Anyone else love The Red Wolf Conspiracy, by Robert V. S. Redick?

I've read this thing too, now. By the sea, as I had promised myself.

I can't say I'm very excited about this series any more. There simply seemed to be so little originality to it. Sure, lots and lots of concepts, but Redick doesn't do anything new. Why is the main concept a super-huge ship when the story could just as well have been played out on a normal-sized boat without you feeling any difference except for some background descriptions?

The awakened animal concept was interesting, like the way Felthrup's personality is developed. But nearly everything else was just a different flavour from things I've read earlier. And without any originality of plot and intrigue, I found it hard to appreciate the details. It seems Robert V.S. Redick has spent far too much time developing his universe and too little on thinking his plotting through. This is unfortunately a common tendency among debut writers, the underestimation of the importance of good storytelling over worldbuilding. The effect can easily be spending years on building a universe, only to discover that your universe is just marginally different from stuff that has been written before. I think writers should try to make themselves noticed as good plotters/storytellers/characterbuilders first, and worry about huge, comprehensive universes later.

Also, the realism (read: plausibility) was hurt by the too strong feeling of omnipotence in the main child characters. Children acting and achieving where all adults fail is one of the most common features of a Young Adult novel, but even YA doesn't have to do it so explicitly (just consider Philip Pullman or Terry Pratchett). And this is, beyond doubt, a YA novel.

But as a YA novel, it is too long. The story told is far too short for 462 pages - it could easily have been tightened down to 2/3 of the size, at least.
 
Thread resurrection!

Anyone else read Rats and the Ruling Sea yet? How do you think it compared to RWC? I thought it was stronger altogether, though there was one main element I thought rather contrived - and the existence of which seemed to help nudge it towards being a (long) YA novel rather than an adult one.

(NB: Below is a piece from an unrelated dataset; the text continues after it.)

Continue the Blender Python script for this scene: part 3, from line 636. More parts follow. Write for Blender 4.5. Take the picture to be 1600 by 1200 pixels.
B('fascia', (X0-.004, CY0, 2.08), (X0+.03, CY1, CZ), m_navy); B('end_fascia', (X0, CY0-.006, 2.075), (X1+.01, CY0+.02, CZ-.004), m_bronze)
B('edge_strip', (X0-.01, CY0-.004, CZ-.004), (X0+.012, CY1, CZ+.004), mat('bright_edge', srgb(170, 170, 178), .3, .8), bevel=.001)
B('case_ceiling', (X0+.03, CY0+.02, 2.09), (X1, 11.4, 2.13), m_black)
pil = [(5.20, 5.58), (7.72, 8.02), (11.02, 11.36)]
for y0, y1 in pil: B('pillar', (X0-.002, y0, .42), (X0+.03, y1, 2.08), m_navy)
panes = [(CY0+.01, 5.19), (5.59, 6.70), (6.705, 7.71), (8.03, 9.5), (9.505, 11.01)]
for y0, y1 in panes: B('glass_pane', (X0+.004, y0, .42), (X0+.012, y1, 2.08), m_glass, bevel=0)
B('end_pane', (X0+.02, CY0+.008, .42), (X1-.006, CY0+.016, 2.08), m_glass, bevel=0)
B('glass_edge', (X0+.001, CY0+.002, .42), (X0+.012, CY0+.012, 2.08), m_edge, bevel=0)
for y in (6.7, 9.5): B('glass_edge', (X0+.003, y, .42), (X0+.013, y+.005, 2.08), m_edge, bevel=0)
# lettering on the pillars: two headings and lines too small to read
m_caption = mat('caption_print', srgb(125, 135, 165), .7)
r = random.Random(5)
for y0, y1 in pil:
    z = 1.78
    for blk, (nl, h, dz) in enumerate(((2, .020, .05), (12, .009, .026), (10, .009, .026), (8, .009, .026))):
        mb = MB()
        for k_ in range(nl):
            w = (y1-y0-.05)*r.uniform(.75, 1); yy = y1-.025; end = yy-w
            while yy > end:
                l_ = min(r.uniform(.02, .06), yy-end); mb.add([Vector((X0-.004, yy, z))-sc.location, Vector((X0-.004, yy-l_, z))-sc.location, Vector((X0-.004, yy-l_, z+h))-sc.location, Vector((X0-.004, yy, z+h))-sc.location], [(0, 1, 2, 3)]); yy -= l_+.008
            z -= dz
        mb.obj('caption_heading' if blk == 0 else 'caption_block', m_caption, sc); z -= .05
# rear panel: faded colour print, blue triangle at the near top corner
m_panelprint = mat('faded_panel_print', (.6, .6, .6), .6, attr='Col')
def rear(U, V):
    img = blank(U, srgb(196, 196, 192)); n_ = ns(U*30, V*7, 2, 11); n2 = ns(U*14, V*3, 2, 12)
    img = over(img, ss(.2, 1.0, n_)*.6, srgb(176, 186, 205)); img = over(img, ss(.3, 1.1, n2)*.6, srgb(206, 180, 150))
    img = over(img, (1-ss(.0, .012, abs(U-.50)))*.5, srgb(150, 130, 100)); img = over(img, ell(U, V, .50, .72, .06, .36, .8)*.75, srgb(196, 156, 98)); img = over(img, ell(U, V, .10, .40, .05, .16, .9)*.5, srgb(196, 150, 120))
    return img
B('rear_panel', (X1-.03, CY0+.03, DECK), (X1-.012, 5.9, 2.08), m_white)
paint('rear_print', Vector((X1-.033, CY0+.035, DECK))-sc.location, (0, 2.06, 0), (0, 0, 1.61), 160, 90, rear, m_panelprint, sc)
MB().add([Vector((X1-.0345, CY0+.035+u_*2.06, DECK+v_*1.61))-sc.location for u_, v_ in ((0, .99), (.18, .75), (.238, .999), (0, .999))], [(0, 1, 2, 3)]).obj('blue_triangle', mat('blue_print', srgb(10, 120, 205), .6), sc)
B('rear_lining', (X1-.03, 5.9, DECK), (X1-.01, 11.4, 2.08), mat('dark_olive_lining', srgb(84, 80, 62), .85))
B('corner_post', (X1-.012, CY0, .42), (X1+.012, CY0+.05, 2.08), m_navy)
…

Does anyone know how these books were marketed in the US, in the end? In the UK there's nothing to distinguish them from adult fantasy. But they do have a YA feel, and I've been trying to think why. Partly it's the age of the main protagonists, and partly that some of the "magical" elements aren't very credible even in a world where magic exists, and seem to have been allowed in because they help the story (the "awakened animals" concept, the underwater breathing etc). Also, the horror and violence, of which there is quite a lot, feels rather muted. Overall, the story seems to place colour and imagination higher than grit or credibility. The lack of "genuine" swearing, and the guardedness of the sexual references, also tip the scales towards YA. But it is more crossover than most. I wonder how Redick himself saw it being placed?
 
In the stores around here the books have been in with the adult SFF instead of the YA, although I think the first one at least tips toward the YA end of the spectrum. I haven't read Rats and the Ruling Sea yet, but am most eager to do so. If I had the money for the hardback, I would have bought it the moment I saw it on the shelves, but I didn't and still don't.